Saturday, December 20, 2008

Adam Smith Quotations Out of Context

Maureen Tkacik writes in Vanity Fair (18 December) Here:

Ponzi Nation: What Spitzer, Madoff, Geithner, and Adam Smith Can Teach Us About Our Own Mass Stupidity”

“The scale and simplicity of the Madoff scam seems to be moving the conventional wisdom in a sober new direction: We all fooled ourselves somehow by believing vast wealth could be easily generated. But here is a bit of actual wisdom, courtesy of Adam Smith

But the rate of profit does not, like rent and wages, rise with the prosperity and fall with the declension of the society. On the contrary, it is naturally low in rich, and high in poor countries, and it is always highest in the countries which are going fastest to ruin”.

Luckily for America, profits are expected to be pretty low this year

Beware of Adam Smith quotations from authors who do not give a source; it usually signifies that they have not read Wealth Of Nations or Moral Sentiments. OK, so it’s only Vanity Fair, but the habit extends to economists writing in media publications too.

For the record, it’s from Wealth Of Nations at WN I.xi.p: p 266, or Canann,1937 ed. pp 249-50.

However, Adam Smith is discussing long term trends in the fundamentals of economies not annual fluctuations. So ‘pretty low’ profits for ‘this year’ are, well, meaningless in terms of the quotation. But Maureen Tkacik is in the good company, so to speak, of many professional economists who quote (but probably don’t read) Smith, Ricardo, and Marx, on the same theme of the rate of profit falling with economic prosperity.

Some have even found 'evidence' that this signifies the terminal decline of capitalism. Adam Smith saw the decline in the rate of profit as evidence of prosperity, which he never confused with a decline in the absolute amount of profits in a society.

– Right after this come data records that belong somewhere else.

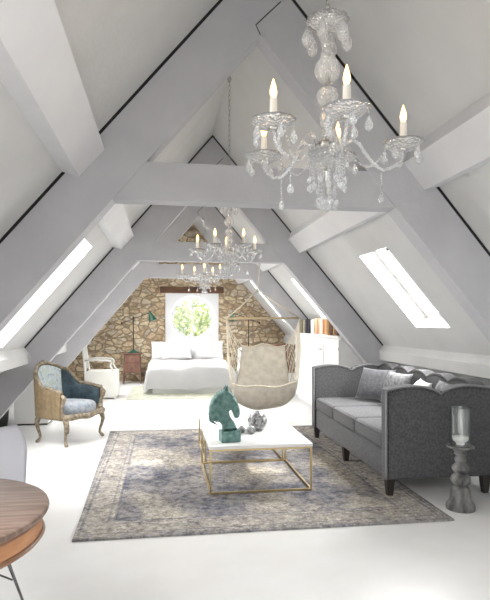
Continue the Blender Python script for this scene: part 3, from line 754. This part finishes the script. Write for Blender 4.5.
books = [  # y, thickness, height, depth, colour, label
 (7.42, .05, .20, .15, (.10, .05, .035), 'dark brown book at the near end of the cupboard top'),
 (7.49, .045, .22, .15, (.50, .45, .36), 'cream book second from the near end of the book row'),
 (7.60, .06, .21, .16, (.05, .045, .05), 'black book beside the cream one in the book row'),
 (7.69, .045, .24, .15, (.24, .10, .05), 'rust brown book between the black and the tan book'),
 (7.80, .05, .235, .15, (.42, .28, .15), 'tan leather book left of the rust brown one'),
 (7.93, .065, .25, .16, (.12, .06, .04), 'thick dark brown book in the near half of the row'),
 (8.06, .05, .25, .16, (.36, .20, .09), 'caramel book beside the thick dark brown one'),
 (8.19, .06, .27, .16, (.52, .40, .22), 'golden tan book in the middle of the book row'),
 (8.34, .06, .26, .16, (.30, .12, .06), 'red-brown book left of the golden tan one'),
 (8.50, .07, .25, .17, (.55, .47, .38), 'thick pale beige book in the middle of the book row'),
 (8.66, .06, .27, .16, (.32, .17, .10), 'chestnut brown book beyond the pale beige one'),
 (8.84, .07, .26, .16, (.40, .24, .15), 'light brown book before the white book'),
 (9.02, .08, .24, .16, (.70, .66, .62), 'white book near the far end of the row'),
 (9.20, .08, .27, .17, (.03, .03, .04), 'black tall book left of the white one'),
 (9.38, .08, .28, .17, (.05, .05, .07), 'blue-black tall book near the far end of the row'),
 (9.54, .07, .24, .16, (.48, .43, .32), 'greenish beige book next to the last one'),
 (9.68, .07, .26, .16, (.22, .20, .10), 'olive brown book at the far end of the cupboard top')]
for i, (y, th, h_, dp, c, lb) in enumerate(books):
    h_ = min(h_, .25); T = thing('book', lb, 'book', (CX+.075, y, CH+.0005), 0, 'books on the white cupboard')
    if i % 4 == 3: T.rotation_euler = (R(5), 0, 0); T.location.z += .003
    m = mat('book_cloth', c, .7, var=tuple(min(1, q*1.3) for q in c), scale=20)
    bm = nb(); bx(bm, 0, dp, -th/2, -th/2+.004, 0, h_); bx(bm, 0, dp, th/2-.004, th/2, 0, h_); bx(bm, -.004, .001, -th/2, th/2, 0, h_, .001, 1)
    for z in (.05, h_-.05): bx(bm, -.006, -.003, -th/2, th/2, z-.004, z+.004)
    obj('cover', bm, m, T)
    bm = nb(); bx(bm, .001, dp-.006, -th/2+.0042, th/2-.0042, .004, h_-.005); obj('pages', bm, 'paper', T)

# small brown chest against the far wall at right
T = thing('chest', 'small reddish brown wooden chest against the stone wall, seen between hanging chair and white cupboard', 'chest', (2.72, 12.55, 0))
bm = nb(); bx(bm, -.35, .35, -.22, .22, .22, .88, .01); obj('body', bm, 'oldwood', T)
bm = nb(); bx(bm, -.37, .37, -.24, .24, .02, .22, .005); obj('base', bm, 'white', T, label='white painted base of the chest')
bm = nb(); bx(bm, -.33, -.01, -.235, -.221, .26, .84, .003); obj('door', bm, 'oldwood', T)
bm = nb(); bx(bm, .01, .33, -.235, -.221, .26, .84, .003); obj('door', bm, 'oldwood', T)
for o in kids(T): pass
for x, nm in ((-2.15, 'a'),): pass

# low white cupboard along the left
T = thing('low_cupboard', 'low white cupboard under the left slope, behind the armchair', 'cabinet', (-1.55, 7.74, 0))
bm = nb(); bx(bm, -.44, 0, 0, .62, .02, .70, .004); obj('body', bm, 'white', T)
bm = nb(); bx(bm, -.43, -.01, -.004, .6, 0, .02); obj('base', bm, 'black_metal', T, label='thin black strip standing in for the shadow under the cupboard')  # black strip paints the shadow line where the cupboard meets the floor
bm = nb(); bx(bm, -.46, .02, -.012, .63, .70, .72, .004); obj('top', bm, 'white', T)
bm = nb(); bx(bm, 0, .014, .02, .60, .05, .68, .003); dr = obj('door', bm, 'white', T)
bm = nb(); uvs(bm, .012, (.024, .08, .40)); obj('knob', bm, 'steel', dr, smooth=True)
# dark things beside it
T = thing('storage_basket', 'dark woven basket half hidden under the left roof beam, left of the low cupboard', 'basket', (-2.17, 7.72, 0))
bm = nb(); lathe(bm, [(0, 0), (.10, 0), (.115, .12), (.12, .24), (.112, .245), (.105, .12), (.09, .012), (0, .012)], 20, wave=lambda t, r, z: .02*math.sin(12*t+z*60)); obj('basket_body', bm, 'black_metal', T, smooth=True)
bm = nb(); tube(bm, [(.1*math.cos(a), 0, .235+.1*math.sin(a)) for a in [PI*k/10 for k in range(11)]], .007, 6); obj('handle', bm, 'black_metal', T, smooth=True)

# ------------------------------------------------------------------ bed
B_ = thing('bed', 'low white double bed with rumpled duvet under the round window', 'bed', (.56, 10.62, 0))
bw = .80; BLn = 2.25
bm = nb(); bx(bm, -bw+.04, bw-.04, .06, BLn, .0105, .13, .01); obj('bed_base', bm, 'white', B_)
bm = nb(); bx(bm, -bw+.01, bw-.01, .03, BLn, .135, .40, .04, 3); obj('mattress', bm, 'linen', B_, smooth='auto')
bm = nb(); nu, nv = 44, 48
def duv(u, v):
    X = -1+2*u; s_ = X*(bw+.47)          # unrolled width
    yv = -.42+ v*(BLn*.80+.42)
    rnd = lambda a, b: .018*math.sin(a*7+b*3.1)+.012*math.sin(a*15-b*9+1)+.01*math.sin(b*17+a*5)
    topz = .47+.045*math.sin(PI*u)+rnd(X, yv)+ (.05*math.exp(-((yv-1.55+.15*X)/.12)**2))
    x, z = s_, topz
    eb = bw+.03
    if abs(s_) > eb-.05:
        ov = abs(s_)-(eb-.05); x = math.copysign(eb-.05+.07*math.sin(min(1, ov/.1)*PI/2)+.16*ov+.022*math.sin(yv*13), s_); z = topz-max(0, ov-.02)*1.02
    y = yv
    if yv < 0: y = -.045*math.sin(min(1, -yv/.08)*PI/2)-.02*math.sin(s_*11)*(-yv); z = z-max(0, -yv-.02)*1.0
    return Vector((x, y, max(.055, z)))
grid_surf(bm, duv, nu, nv)
bmesh.ops.solidify(bm, geom=list(bm.faces), thickness=.012)
o = obj('duvet', bm, 'linen', B_, smooth=True)
bm = nb(); bx(bm, -bw-.02, bw+.02, BLn, BLn+.08, .0105, .86, .02, 3); obj('headboard', bm, 'white', B_, smooth='auto')
def bedpil(x, y, z, w_, h_, lean, label, rz=0):
    bm = nb(); pillow(bm, w_, h_, .2, Matrix(), pinch=.07); o = obj('bed_pillow', bm, 'linen', smooth=True)
    o.location = (x, y, z); o.rotation_euler = (R(lean), 0, R(rz)); tag(o, label, 'pillow', 'white pillows at the head of the bed'); return o
bedpil(.10, 12.62, .74, .74, .46, 68, 'white pillow at the left of the bed head, below the round window')
bedpil(1.02, 12.62, .74, .74, .46, 68, 'white pillow at the right of the bed head')
bedpil(.30, 12.34, .73, .66, .40, 48, 'small white pillow lying in front of the left bed pillow', 4)
# pouf / folded blanket at right of bed
T = thing('side_chair', 'white cloth-covered chair at the right of the bed, half hidden by the hanging chair', 'chair', (1.82, 11.6, 0))
bm = nb(); box(bm, Vector((0, 0, .23)), (.46, .46, .44), None, .06, 4)
for v in bm.verts: v.co.x += .012*math.sin(v.co.z*20+v.co.y*9)
obj('seat', bm, 'linen', T, smooth=True)
bm = nb(); box(bm, Vector((0, .2, .62)), (.42, .07, .42), None, .03, 3); obj('backrest', bm, 'linen', T, smooth=True)

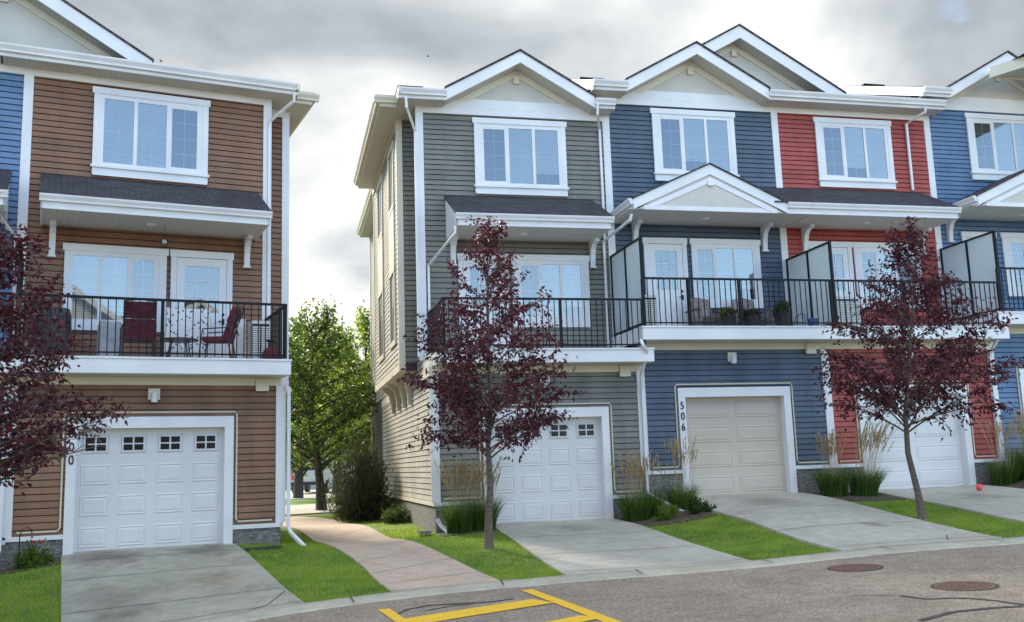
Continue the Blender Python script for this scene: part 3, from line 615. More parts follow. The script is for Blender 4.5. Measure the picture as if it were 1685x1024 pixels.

If real wages rose secularly over the trend, this was the ‘spread of opulence’ that he welcomed; necessarily, if real wages rose as a trend then profit rates would fall as real incomes transferred from capitalists to labourers. Look at what he says a few lines down from the out-of-context quotation from Maureen above:

Merchants and master manufacturers are, in this order, the two classes of people who commonly employ the largest capitals, and who by their wealth draw to themselves the greatest share of the public consideration. As during their whole lives they are engaged in plans and projects, they have frequently more acuteness of understanding than the greater part of country gentlemen. As their thoughts, however, are commonly exercised rather about the interest of their own particular branch of business, than about that of the society, their judgment, even when given with the greatest candour (which it has not been upon every occasion) is much more to be depended upon with regard to the former of those two objects, than with regard to the latter. Their superiority over the country gentleman is, not so much in their knowledge of the public interest, as in their having a better knowledge of their own interest than he has of his. It is by this superior knowledge of their own interest that they have frequently imposed upon his generosity, and persuaded him to give up both his own interest and that of the public, from a very simple but honest conviction, that their interest, and not his, was the interest of the public. The interest of the dealers, however, in any particular branch of trade or manufactures, is always in some respects different from, and even opposite to, that of the public. To widen the market and to narrow the competition, is always the interest of the dealers. To widen the market may frequently be agreeable enough to the interest of the public; but to narrow the competition must always be against it, and can serve only to enable the dealers, by raising their profits above what they naturally would be, to levy, for their own benefit, an absurd tax upon the rest of their fellow-citizens. The proposal of any new law or regulation of commerce which comes from this order, ought always to be listened to with great precaution, and ought never to be adopted till after having been long and carefully examined, not only with the most scrupulous, but with the most suspicious attention. It comes from an order of men, whose interest is never exactly the same with that of the public, who have generally an interest to deceive and even to oppress the public, and who accordingly have, upon many occasions, both deceived and oppressed it.” [WN I.xi.p.10: p 267; Canaan, p 250]

If real wages decline in the USA that is because those concerned among modern day 'merchants and manufacturers' are persudaing legislators and those who influence them to bias the tax system and to narrow the market for their products.

I am most grateful to Vanity Fair for provoking me to add a little knowledge to Lost Legacy’s weekly output.